Remaining Profitable

Cash is king. Stash your cash. Although it’s not easy, have six months’ cash reserves.

Review your contracts for any service or product that represents a large portion of your expenses, such as insurance, equipment, utilities, cell phones, water coolers, phones, vending machines, and so forth. Then, attempt to renegotiate your contracts. Providers don’t want to lose you as a customer. Explain your situation and see if you can make agreements for less expensive pricing.

Make sure that your employees stay on the phones and go after sales. Call on past customers and ask for referrals.

Never stop marketing and advertising. Be methodical in your marketing efforts and in the way that you conduct your business. You will feel a greater sense of control.

Add value to what you offer that the big-box stores cannot possibly compete with; for example, offer a free furnace checkup with fireplace installation. Give customers more service, along with more education on the products you sell and how to use them.

Put more enthusiasm into developing relationships than your competitors do. Call new customers by name. Shake their hands when they come into your store. Capture email addresses and send monthly campaigns to stay in touch.
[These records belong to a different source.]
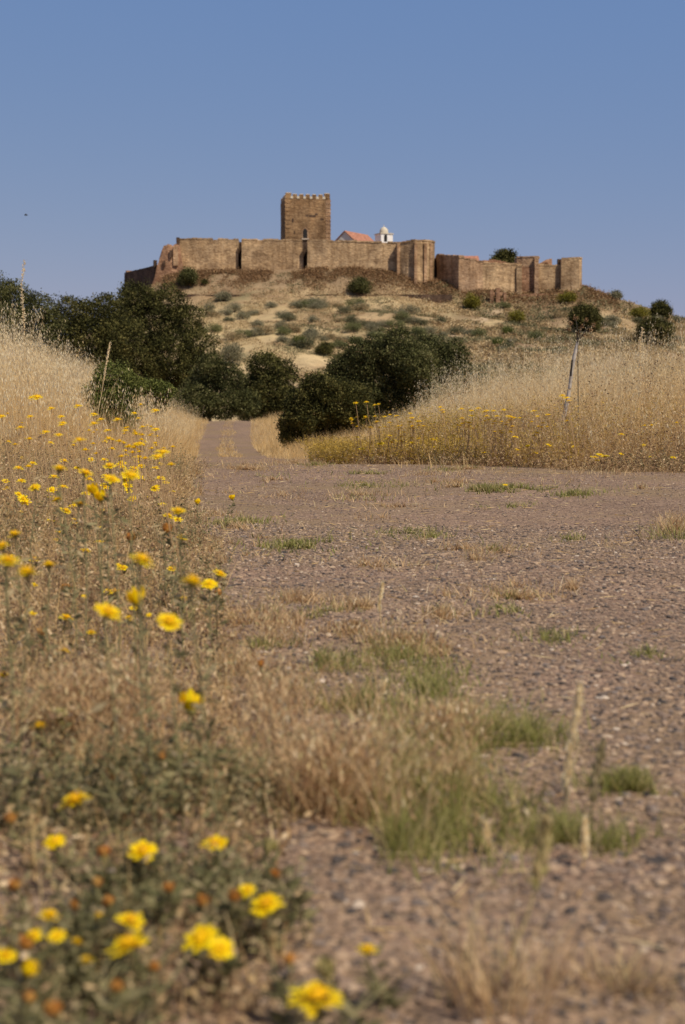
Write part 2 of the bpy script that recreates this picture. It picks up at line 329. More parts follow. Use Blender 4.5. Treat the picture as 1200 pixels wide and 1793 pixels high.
_FL = [
 (335, 1243, 50, 'closed', 'rounded half closed golden bloom standing alone above the tan tussock', None),
 (68, 1273, 33, 'open', 'small yellow bloom beside the fading tan bud at left', None),
 (108, 1262, 32, 'closed', 'fading tan yellow bud just right of a small bloom', BUDG),
 (133, 1405, 56, 'open', 'wide yellow bloom just below the dry tussock at left', None),
 (97, 1475, 36, 'open', 'medium yellow bloom below the wide one at left', None),
 (250, 1492, 50, 'open', 'yellow bloom with ragged petals midway along the lower left verge', None),
 (376, 1480, 44, 'open', 'tilted yellow bloom facing up left beside dark gravel', None),
 (468, 1492, 34, 'closed', 'greenish yellow bud right of the tilted bloom', BUDG),
 (432, 1560, 30, 'open', 'small yellow bloom touching the upper left of a larger one on the gravel', None),
 (467, 1585, 54, 'open', 'large oval yellow bloom at the edge of the open gravel', None),
 (86, 1605, 38, 'open', 'yellow bloom with an orange stained edge at lower left', None),
 (100, 1640, 30, 'open', 'dull olive yellow bloom half hidden by leaves at lower left', None),
 (134, 1652, 28, 'open', 'narrow upright yellow bloom at lower left', None),
 (152, 1683, 30, 'open', 'small yellow bloom under the narrow upright one', None),
 (228, 1615, 50, 'open', 'double yellow bloom just above the largest lower left bloom', None),
 (226, 1658, 68, 'open', 'largest bright bloom of the lower left cluster', None),
 (352, 1645, 62, 'open', 'broad yellow bloom with a second bloom pressed to its right', None),
 (386, 1662, 44, 'open', 'rounded yellow bloom pressed against a broader one on its left', None),
 (10, 1675, 36, 'open', 'yellow bloom cut by the left edge of the picture near the bottom', None),
 (48, 1707, 36, 'closed', 'lemon yellow round bloom near the bottom left corner', None),
 (555, 1752, 90, 'open', 'biggest and nearest yellow bloom at the bottom centre', None),
 (643, 1665, 36, 'open', 'single small yellow bloom out on the gravel', None),
 (574, 1706, 42, 'closed', 'pale withered bud just above the nearest big bloom', BUDG),
 (185, 1500, 26, 'closed', 'dried orange brown bud left of the ragged bloom', ORNG),
 (508, 1688, 26, 'closed', 'orange withered bud between the gravel and the nearest bloom', ORNG),
 (170, 1552, 22, 'closed', 'small orange bud in the middle of the lower left verge', ORNG),
 (192, 1585, 24, 'closed', 'peach coloured dried bud above the double bloom', ORNG),
 (30, 1555, 24, 'closed', 'rusty orange bud at the left edge below the wide bloom', ORNG),
 (208, 1735, 26, 'closed', 'orange bud below the largest lower left bloom', ORNG),
 (355, 1585, 26, 'closed', 'dusty orange bud above the broad paired blooms', ORNG),
 (408, 1575, 26, 'closed', 'pale orange bud left of the small gravel edge bloom', ORNG),
 (485, 1535, 20, 'closed', 'bright orange dried bud below the greenish yellow bud', ORNG),
 (50, 1755, 26, 'closed', 'orange bud at the bottom left corner', ORNG),
 (100, 1775, 34, 'closed', 'reddish orange withered head at the bottom edge', ORNG),
 (48, 1660, 30, 'closed', 'ochre withered head left of the narrow upright bloom', ORNG),
 (204, 1368, 20, 'closed', 'green bud with an orange tip under the tan tussock', ORNG),
 (104, 822, 27, 'open', 'bright bloom, leftmost of the upper row beside the track', None),
 (150, 830, 25, 'open', 'bloom second from left in the upper row beside the track', None),
 (192, 817, 20, 'open', 'small bloom highest in the upper row beside the track', None),
 (196, 841, 27, 'open', 'tilted bloom below the highest one of the upper row', None),
 (229, 834, 31, 'open', 'largest bloom at the right of the upper row beside the track', None),
 (61, 854, 20, 'open', 'small bloom alone left of the upper row', None),
 (164, 862, 22, 'closed', 'round orange yellow bloom touching another on its lower right', None),
 (177, 875, 24, 'closed', 'round orange yellow bloom touching another on its upper left', None),
 (140, 882, 24, 'open', 'bloom left of the touching round pair', None),
 (101, 876, 18, 'open', 'small bloom left of the touching round pair and its neighbour', None),
 (115, 895, 19, 'open', 'small dull gold bloom under the bloom beside the round pair', None),
 (26, 937, 28, 'open', 'bloom at the left edge above two large overlapping blooms', None),
 (4, 958, 30, 'open', 'bloom cut by the left edge above the overlapping blooms', None),
 (14, 985, 42, 'open', 'large left edge bloom overlapping another to its right', None),
 (47, 1005, 43, 'open', 'large bloom overlapping the left edge bloom', None),
 (86, 991, 28, 'open', 'ragged bloom just right of the overlapping large pair', None),
 (60, 980, 17, 'open', 'tiny bloom above the overlapping large pair', None),
 (229, 947, 20, 'closed', 'orange bud above the wide flat bloom in mid verge', ORNG),
 (290, 931, 20, 'closed', 'orange gold bud near the track edge', ORNG),
 (319, 942, 21, 'open', 'yellow bloom right of the orange gold bud by the track', None),
 (295, 904, 18, 'open', 'small bloom just above the orange gold bud', None),
 (312, 896, 26, 'open', 'flat bloom at the track edge above the orange gold bud', None),
 (346, 882, 13, 'closed', 'tiny golden bud leaning over the track edge', None),
 (408, 874, 12, 'closed', 'tiny golden bud furthest out on the track', None),
 (248, 982, 43, 'open', 'wide flat bloom in the middle of the verge', None),
 (302, 997, 18, 'open', 'small bloom between the wide flat bloom and the track', None),
 (337, 1021, 44, 'open', 'large bright bloom nearest the gravel with a smaller one attached', None),
 (367, 1024, 26, 'open', 'smaller bloom attached to the right of the large gravel side bloom', None),
 (385, 1006, 24, 'open', 'bloom standing above right of the gravel side pair', None),
 (322, 1049, 16, 'open', 'tiny bloom below the large gravel side bloom', None),
 (383, 1043, 16, 'closed', 'little orange yellow bud below right of the gravel side pair', ORNG),
 (116, 1035, 18, 'closed', 'orange gold bud left of the two middle blooms', ORNG),
 (190, 1037, 17, 'open', 'tiny twin bloom, the left one, above the paired middle blooms', None),
 (203, 1036, 18, 'open', 'tiny twin bloom, the right one, above the paired middle blooms', None),
 (241, 1056, 37, 'closed', 'rounded upright bloom right of the wide ragged one in mid verge', None),
 (188, 1073, 44, 'open', 'wide ragged bloom left of the rounded upright one', None),
 (226, 1083, 20, 'open', 'small ragged bloom under the rounded upright one', None),
 (296, 1090, 42, 'open', 'flat bloom lowest of the mid verge group at right', None),
 (116, 1083, 24, 'open', 'bloom left of the wide ragged one with an orange bud above', None),
 (113, 1141, 20, 'open', 'small lemon bloom low in the mid verge', None),
 (6, 1183, 20, 'open', 'bloom cut by the left edge low in the mid verge', None),
 (74, 1112, 18, 'closed', 'faded orange bud at left, above the gravelly gap in the verge', ORNG),
 (160, 1108, 16, 'open', 'tiny yellow bloom low in the verge below the wide ragged one', None),
 (215, 995, 18, 'open', 'small bloom just left below the wide flat mid verge bloom', None),
 (150, 965, 17, 'open', 'small bloom left of the wide flat bloom, above the ragged one', None),
 (20, 1440, 24, 'closed', 'dull orange bud at the left edge level with the wide yellow bloom', ORNG),
 (285, 1330, 20, 'closed', 'pale orange bud in the dry tussock below the lone golden bloom', ORNG),
 (175, 1605, 24, 'open', 'small yellow bloom left of the double bloom', None),
 (60, 1640, 30, 'open', 'golden bloom left of the dull olive one', None),
 (300, 1560, 22, 'closed', 'orange bud on a long stem in the lower middle of the verge', ORNG),
 (270, 1700, 24, 'closed', 'green and orange bud right of the largest lower bloom', ORNG),
 (130, 1590, 20, 'closed', 'small rust bud above the stained bloom', ORNG),
 (457, 1167, 16, 'closed', 'lone orange yellow bud in the dry grass near the gravel', ORNG),
]

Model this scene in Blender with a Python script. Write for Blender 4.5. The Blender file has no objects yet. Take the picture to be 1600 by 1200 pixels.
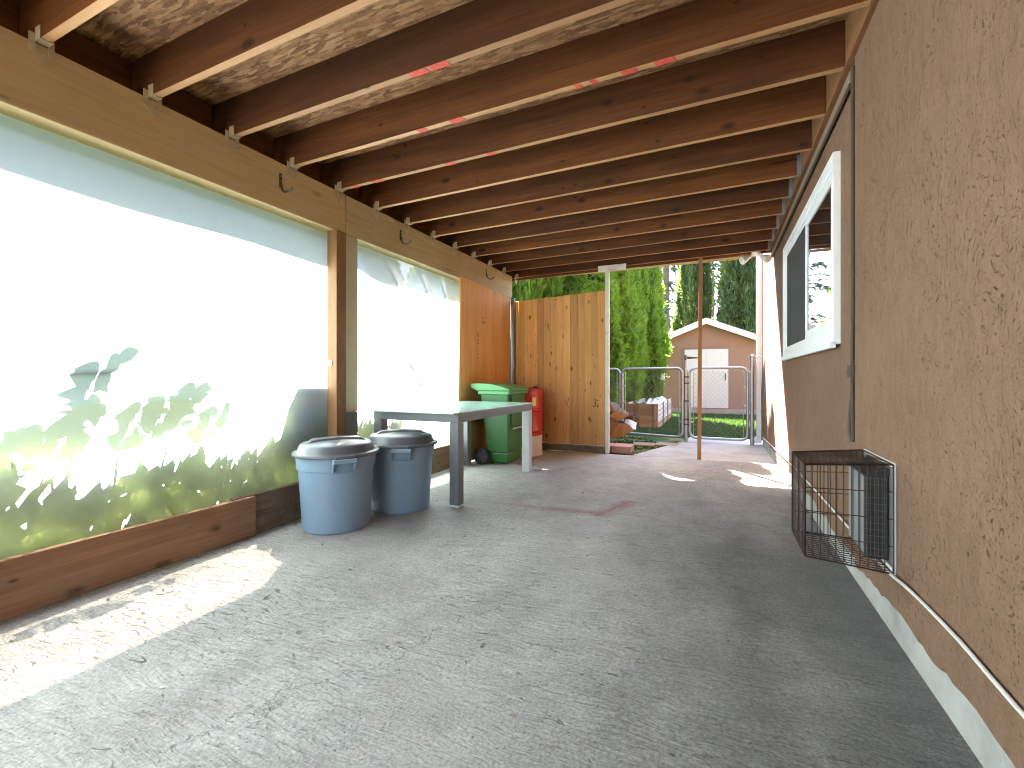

During difficult times, all employees in your company need to understand that no matter what their specific jobs may be, they are all part of business development. As an employee incentive, offer referral bonuses for anyone who provides information that leads to business.

Reframe your thinking to accept that there will always be reasons to remain negative and pessimistic, but that those who have the ability to move forward through good times and bad tend to refrain from cynical thoughts.